Schwäbische Ballone in Alberquerque Foto: BSG
Ein Vorgeschmack auf das, was kommen sollte. Im Krieg standen sich die friedlichen Konkurrenten von einst als Todfeinde gegenüber. Elf Jahre dauerte es, bis in Stuttgart wieder ein Ballon startete. Am 3. März 1929 erhob sich Ballon Stragula vom Wasen, und der Luftfahrtpionier Paul Wider, erinnert sich, wie „halb Stuttgart auf dem Neckareis herumturnte“.
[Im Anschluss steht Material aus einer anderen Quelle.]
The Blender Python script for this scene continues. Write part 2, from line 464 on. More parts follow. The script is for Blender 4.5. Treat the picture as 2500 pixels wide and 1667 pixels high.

1935 machten die Nazis die Ballonfahrer zum Ballonsturm 5/101. Der Zweite Weltkrieg beendete die zweite Epoche der Stuttgarter Ballonfahrt. Am 10. September 1950 erlaubten die Alliierten wieder den Start, sechs Wochen später gründete sich die Ballonsportgruppe Stuttgart. Allerdings fehlte das Wichtigste: Ein Ballon. Doch der war teuer: 20 000 Mark. Dafür konnte man fünf VW Käfer kaufen. Die Schokoladenfabrik Haller aus Obertürkheim sprang ein und stiftete einen Ballon. Am 17. Mai 1953 startete D-Haller vom Hof der Ruine des Neuen Schlosses.
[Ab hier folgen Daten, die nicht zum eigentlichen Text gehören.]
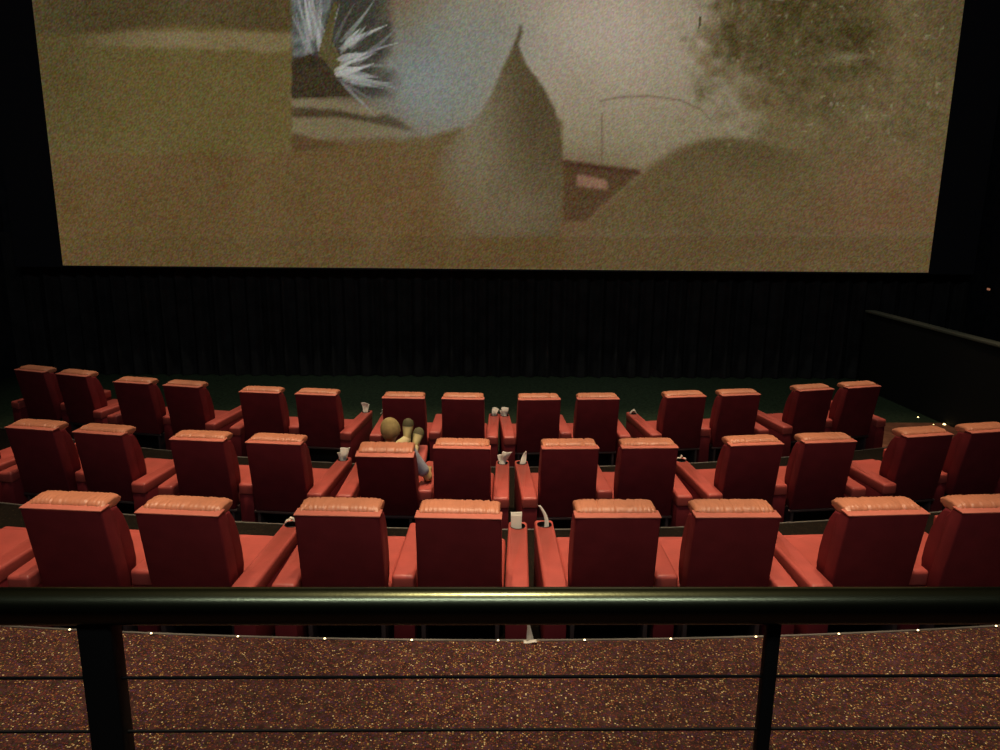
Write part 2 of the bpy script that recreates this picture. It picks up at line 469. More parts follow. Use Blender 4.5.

Der Verein hat sechs Ballone
In den folgenden Jahren wuchs der Verein stetig. 1973 dann zwei wegweisende Entscheidungen: Die Ballonfahrer gründeten eine Jugendgruppe und bauten selbst einen Heißluftballon. Das Stuttgarter Gasnetz war mittlerweile auf Erdgas umgestellt, das leichtere Leuchtgas nur noch unter Mühen aufzutreiben. Heute hat der Verein zwei Gasballone und vier Heißluftballone. Und ist ambitioniert. 1992 richtete man erneut das Gordon-Bennett-Rennen aus, von den 120 Mitgliedern haben etliche sportliche Meritengesammelt. Es gab mehrere Deutsche Meister, aktuell sind Benedict Munz und Matthias Schlegel Vize-Weltmeister im Langdistanz-Gasballonfahren, 1259,02 Kilometer in 64 Stunden schafften sie.
Wahrlich eine lange Fahrt haben sie hinter sich gebracht, die Ballonsportler. Als Wahnsinnige gelten sie längst nicht mehr. Auch wenn so manche Landratte sich immer noch schwer vorstellen kann, wie ein Stück Stoff einen durch die Lüfte tragen kann.